One of Pierneef’s inheritances from Impressionist landscape was a ‘blonde’ colour range. The Impressionists famously moved away from the reliance on blacks, browns and dark greens that had characterised much earlier landscape art and substituted these with lighter colour effects. Blues, greens, pinks, violets became the foundation of a sunnier vision and shadows were indicated with a darkening of the dominant hues rather than by recourse to earth colours. In this work, Pierneef restricts his palette almost entirely to blues, greens and warm grey; the deeply shadowed cliff-side is a deep blue, the more lightly-shadowed rocks in the foreground a blue-grey. Although black is avoided, contrasts between light and shade are very striking and in this work, as in so many of Pierneef’s paintings, these contrasts help to intensify the drama and clarity of the image. On the one hand, the light and colour of Pierneef’s works can be said to convey the hot sun of the Highveld and its bleaching effects on the landscape but it is interesting to note how these dramatic plays with blonde colour and stark shapes can be found in the work of other landscape artists of the time also, in English artists such as Pierneef’s almost exact contemporary Paul Nash (1889-1946), and in Nash’s one-time student Eric Ravilious (1903-1942). One such landscape work, Whiteleaf Cross (1920)by Paul Nash, was presented to the gallery in 1950 by the Contemporary Art Society.[i] Using the same bleached hues and tonal contrasts as Pierneef, it transforms its particular subject into a set of bold linear rhythms culminating in the ancient hillside icon of the title.

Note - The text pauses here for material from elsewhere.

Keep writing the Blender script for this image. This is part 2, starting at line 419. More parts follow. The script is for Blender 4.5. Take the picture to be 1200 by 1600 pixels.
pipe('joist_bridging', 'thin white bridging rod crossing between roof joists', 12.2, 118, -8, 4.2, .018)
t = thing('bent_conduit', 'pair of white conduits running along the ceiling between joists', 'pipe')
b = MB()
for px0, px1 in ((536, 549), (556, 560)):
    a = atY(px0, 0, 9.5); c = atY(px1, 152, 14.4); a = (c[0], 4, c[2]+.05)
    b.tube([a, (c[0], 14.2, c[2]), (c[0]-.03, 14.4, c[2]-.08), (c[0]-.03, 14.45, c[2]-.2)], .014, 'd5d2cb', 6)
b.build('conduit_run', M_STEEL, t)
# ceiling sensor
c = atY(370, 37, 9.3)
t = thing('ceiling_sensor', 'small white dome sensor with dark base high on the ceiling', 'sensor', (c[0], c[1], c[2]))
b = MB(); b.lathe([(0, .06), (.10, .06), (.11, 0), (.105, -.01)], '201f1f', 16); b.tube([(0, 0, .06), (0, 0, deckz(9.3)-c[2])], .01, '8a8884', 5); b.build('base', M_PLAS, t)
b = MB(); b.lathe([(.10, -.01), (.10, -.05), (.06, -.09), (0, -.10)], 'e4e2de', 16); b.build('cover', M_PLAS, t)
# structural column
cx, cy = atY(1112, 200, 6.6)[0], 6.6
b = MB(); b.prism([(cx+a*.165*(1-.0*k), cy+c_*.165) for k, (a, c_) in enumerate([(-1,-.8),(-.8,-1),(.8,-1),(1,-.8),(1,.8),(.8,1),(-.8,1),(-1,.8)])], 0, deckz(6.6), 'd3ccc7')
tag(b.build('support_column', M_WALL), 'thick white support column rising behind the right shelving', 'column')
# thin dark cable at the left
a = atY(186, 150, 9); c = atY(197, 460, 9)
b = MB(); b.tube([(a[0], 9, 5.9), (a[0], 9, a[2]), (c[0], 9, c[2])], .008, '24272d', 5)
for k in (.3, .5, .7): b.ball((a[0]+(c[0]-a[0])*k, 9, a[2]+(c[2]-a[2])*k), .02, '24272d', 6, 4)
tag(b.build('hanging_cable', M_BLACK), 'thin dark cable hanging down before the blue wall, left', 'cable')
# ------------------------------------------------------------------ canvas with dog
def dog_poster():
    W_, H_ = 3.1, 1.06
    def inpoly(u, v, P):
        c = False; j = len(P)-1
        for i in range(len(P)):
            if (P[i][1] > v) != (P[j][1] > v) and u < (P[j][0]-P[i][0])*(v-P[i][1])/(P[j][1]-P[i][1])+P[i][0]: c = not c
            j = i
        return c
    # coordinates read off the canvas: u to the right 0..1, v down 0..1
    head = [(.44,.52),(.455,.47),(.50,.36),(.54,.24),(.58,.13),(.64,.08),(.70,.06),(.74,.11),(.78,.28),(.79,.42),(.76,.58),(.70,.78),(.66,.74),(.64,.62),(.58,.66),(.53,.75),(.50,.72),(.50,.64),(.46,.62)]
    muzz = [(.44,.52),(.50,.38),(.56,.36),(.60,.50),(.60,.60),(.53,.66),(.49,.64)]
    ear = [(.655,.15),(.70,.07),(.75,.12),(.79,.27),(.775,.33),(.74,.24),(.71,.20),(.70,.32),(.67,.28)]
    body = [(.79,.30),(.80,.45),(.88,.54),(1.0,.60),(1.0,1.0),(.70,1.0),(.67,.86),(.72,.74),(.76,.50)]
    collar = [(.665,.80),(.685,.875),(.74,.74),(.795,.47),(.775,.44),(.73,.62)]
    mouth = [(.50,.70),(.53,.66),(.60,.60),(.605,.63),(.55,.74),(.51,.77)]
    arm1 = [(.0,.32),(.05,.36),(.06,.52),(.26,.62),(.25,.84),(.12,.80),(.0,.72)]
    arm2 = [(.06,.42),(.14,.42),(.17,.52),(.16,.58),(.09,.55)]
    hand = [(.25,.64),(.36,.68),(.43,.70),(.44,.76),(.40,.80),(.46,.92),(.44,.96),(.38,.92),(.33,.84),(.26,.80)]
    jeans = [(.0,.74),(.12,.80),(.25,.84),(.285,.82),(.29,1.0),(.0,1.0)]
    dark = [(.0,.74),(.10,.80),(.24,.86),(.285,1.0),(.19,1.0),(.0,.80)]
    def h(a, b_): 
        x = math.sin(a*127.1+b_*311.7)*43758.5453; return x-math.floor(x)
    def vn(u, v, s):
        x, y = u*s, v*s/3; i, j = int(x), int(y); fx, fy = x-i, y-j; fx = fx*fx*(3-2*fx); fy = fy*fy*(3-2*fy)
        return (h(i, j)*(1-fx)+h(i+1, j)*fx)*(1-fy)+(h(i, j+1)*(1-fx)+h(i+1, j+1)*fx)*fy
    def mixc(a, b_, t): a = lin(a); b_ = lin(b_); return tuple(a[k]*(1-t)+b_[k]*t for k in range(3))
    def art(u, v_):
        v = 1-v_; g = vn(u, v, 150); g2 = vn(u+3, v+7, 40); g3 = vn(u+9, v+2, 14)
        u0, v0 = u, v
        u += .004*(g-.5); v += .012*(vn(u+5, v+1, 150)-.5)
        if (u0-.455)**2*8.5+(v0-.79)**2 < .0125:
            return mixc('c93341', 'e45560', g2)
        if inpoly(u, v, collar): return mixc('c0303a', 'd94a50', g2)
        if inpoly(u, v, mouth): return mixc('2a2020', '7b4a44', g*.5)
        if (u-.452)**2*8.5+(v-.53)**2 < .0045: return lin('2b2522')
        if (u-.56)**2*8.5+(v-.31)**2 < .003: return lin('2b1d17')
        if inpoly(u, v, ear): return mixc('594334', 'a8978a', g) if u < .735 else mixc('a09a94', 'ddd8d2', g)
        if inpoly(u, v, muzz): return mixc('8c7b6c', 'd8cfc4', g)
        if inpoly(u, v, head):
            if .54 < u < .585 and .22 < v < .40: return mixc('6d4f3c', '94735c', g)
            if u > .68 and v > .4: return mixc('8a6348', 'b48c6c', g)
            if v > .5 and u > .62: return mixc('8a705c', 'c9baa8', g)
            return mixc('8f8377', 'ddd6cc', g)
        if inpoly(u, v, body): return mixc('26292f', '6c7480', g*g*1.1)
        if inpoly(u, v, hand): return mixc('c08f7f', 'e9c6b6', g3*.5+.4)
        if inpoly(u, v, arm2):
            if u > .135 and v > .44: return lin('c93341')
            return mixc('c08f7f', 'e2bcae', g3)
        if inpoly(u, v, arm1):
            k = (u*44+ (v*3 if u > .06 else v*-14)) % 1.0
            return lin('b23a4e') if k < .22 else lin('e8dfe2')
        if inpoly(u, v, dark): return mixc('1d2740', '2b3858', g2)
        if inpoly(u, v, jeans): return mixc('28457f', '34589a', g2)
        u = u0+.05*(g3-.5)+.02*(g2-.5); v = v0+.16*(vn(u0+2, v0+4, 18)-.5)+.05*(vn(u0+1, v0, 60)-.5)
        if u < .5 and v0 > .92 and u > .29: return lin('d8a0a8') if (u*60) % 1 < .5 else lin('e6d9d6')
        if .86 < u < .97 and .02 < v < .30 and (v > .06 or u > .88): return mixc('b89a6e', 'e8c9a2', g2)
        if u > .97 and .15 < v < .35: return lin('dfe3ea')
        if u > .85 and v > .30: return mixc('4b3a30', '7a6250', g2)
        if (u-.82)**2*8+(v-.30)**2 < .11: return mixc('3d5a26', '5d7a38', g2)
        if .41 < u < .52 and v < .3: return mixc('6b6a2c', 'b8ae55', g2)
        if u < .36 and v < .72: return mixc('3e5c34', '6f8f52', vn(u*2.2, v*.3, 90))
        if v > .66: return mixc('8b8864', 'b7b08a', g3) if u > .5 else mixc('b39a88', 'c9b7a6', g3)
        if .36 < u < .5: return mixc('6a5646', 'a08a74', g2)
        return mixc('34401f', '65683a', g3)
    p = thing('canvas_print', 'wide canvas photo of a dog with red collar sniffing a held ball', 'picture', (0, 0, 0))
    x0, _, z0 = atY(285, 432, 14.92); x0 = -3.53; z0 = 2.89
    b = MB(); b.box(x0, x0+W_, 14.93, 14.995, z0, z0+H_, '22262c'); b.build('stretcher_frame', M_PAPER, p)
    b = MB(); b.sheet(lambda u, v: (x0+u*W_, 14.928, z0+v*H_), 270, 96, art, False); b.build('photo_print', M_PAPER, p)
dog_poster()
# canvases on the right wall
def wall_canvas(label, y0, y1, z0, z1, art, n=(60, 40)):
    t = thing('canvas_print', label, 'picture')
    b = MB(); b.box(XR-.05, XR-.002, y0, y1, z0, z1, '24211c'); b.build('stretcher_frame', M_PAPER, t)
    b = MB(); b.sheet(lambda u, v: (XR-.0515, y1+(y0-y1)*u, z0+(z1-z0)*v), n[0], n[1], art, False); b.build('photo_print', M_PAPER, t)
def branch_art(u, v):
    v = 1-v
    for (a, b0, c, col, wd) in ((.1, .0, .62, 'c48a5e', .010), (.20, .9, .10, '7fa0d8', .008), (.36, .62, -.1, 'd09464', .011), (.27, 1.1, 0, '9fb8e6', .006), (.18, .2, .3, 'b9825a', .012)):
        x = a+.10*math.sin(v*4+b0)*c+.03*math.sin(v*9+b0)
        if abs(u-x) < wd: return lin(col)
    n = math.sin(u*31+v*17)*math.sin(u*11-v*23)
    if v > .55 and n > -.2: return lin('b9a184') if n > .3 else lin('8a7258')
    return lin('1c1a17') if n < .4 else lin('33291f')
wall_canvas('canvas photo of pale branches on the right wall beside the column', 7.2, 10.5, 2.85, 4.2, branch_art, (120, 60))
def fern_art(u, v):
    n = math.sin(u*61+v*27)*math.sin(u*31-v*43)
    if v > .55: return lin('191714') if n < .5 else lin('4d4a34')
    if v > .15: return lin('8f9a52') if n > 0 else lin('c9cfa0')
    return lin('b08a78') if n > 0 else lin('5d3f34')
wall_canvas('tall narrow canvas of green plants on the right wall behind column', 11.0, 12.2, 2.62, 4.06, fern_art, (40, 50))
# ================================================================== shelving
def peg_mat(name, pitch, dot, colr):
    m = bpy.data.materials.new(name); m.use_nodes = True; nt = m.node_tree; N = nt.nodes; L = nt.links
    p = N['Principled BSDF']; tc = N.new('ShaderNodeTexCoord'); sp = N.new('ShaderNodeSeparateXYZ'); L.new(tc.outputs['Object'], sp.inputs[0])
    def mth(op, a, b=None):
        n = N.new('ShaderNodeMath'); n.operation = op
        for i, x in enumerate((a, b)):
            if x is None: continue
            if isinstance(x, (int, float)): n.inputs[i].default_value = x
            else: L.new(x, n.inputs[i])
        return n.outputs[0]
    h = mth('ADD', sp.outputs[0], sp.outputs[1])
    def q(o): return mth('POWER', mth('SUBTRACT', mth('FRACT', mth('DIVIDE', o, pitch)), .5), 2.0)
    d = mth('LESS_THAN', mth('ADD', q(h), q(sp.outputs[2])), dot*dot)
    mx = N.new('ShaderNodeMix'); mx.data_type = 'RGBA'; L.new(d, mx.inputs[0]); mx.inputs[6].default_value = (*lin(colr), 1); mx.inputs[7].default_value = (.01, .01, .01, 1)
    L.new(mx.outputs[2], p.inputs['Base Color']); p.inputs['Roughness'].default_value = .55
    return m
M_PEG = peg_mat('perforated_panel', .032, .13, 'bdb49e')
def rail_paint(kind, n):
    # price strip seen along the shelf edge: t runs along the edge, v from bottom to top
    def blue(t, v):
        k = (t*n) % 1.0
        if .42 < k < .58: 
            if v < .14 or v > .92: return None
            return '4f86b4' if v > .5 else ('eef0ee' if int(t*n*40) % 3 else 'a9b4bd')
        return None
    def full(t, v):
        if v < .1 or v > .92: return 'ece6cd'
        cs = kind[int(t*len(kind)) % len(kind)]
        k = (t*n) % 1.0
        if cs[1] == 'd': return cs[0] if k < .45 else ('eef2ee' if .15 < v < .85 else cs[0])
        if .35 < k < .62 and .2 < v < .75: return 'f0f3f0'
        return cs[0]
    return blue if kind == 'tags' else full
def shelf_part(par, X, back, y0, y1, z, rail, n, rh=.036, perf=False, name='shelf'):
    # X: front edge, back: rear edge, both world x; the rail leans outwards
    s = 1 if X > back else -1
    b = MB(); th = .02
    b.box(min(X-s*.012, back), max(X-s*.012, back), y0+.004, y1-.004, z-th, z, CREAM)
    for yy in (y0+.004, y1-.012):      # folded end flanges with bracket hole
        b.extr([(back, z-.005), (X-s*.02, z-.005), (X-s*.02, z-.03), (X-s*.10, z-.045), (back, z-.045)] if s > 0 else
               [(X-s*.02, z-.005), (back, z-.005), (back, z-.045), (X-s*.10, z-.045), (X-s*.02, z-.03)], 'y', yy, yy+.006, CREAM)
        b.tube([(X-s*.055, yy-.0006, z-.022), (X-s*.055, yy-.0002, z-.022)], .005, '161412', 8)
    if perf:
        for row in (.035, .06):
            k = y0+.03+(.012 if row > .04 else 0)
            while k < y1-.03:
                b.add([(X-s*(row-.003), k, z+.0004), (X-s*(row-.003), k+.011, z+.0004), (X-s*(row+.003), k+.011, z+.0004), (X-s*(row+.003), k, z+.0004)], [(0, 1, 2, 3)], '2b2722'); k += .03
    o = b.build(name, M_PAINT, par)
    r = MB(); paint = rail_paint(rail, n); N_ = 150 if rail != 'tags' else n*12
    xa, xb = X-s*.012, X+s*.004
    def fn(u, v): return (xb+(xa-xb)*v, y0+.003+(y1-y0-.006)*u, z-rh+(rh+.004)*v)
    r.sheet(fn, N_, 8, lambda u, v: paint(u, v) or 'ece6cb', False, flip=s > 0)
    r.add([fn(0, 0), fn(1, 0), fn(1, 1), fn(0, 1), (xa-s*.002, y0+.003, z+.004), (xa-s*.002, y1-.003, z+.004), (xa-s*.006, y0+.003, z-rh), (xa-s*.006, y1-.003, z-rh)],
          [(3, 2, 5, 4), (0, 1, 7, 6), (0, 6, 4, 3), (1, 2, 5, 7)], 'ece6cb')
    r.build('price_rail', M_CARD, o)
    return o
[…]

A glance at photographs of this landscape shows that Nash modified the scene profoundly in transcribing it into paint. Gone is the obscuring growth of the surrounding hillside and fields and gone too the gentle twists and movements of the terrain. It is true that this is a winter scene, the trees are bare and snow lies on the ground, but even allowing for this, it is notable that Nash has turned the landscape into a bleached and simplified geometry of forms, a geometry that gives it clarity and starkness. It is an effect similar to that achieved by Pierneef. What Pierneef, Nash and Ravilious had in common was an involvement in design and illustration; all were expert printmakers, Paul Nash was involved in the design of stage scenery, fabrics and posters, while Ravilious also worked in poster design, as well as producing decorative work for ceramic and glass. Very notably, Pierneef, in addition to his small-scale landscape paintings, completed major commissions in mural design, most notably for Johannesburg Station (1930-32) and for South Africa House in London (1933-35). For all these artists, the functional demands of posters, illustrations or large-scale mural work encouraged a geometrical clarity and absence of painterly detail that made their work striking. Applied to nature it produced a kind of landscape imagery that was very new. Pierneef’s mural painting for Johannesburg and London demonstrates this clearly but, on a smaller scale, N’tabeni likewise is the work of an artist whose landscape vision exhibits a very modern awareness of graphic art and design.
[1] The Contemporary Art Society (CAS) was founded in Britain in 1910. Its aim was to buy contemporary art on behalf of public museums, in emulation of the 1903 National Art Collections Fund which focused on historical art. Generally, CAS gifts were for British institutions but from the 1930s to the 1980s, the organisation also donated works to Commonwealth countries.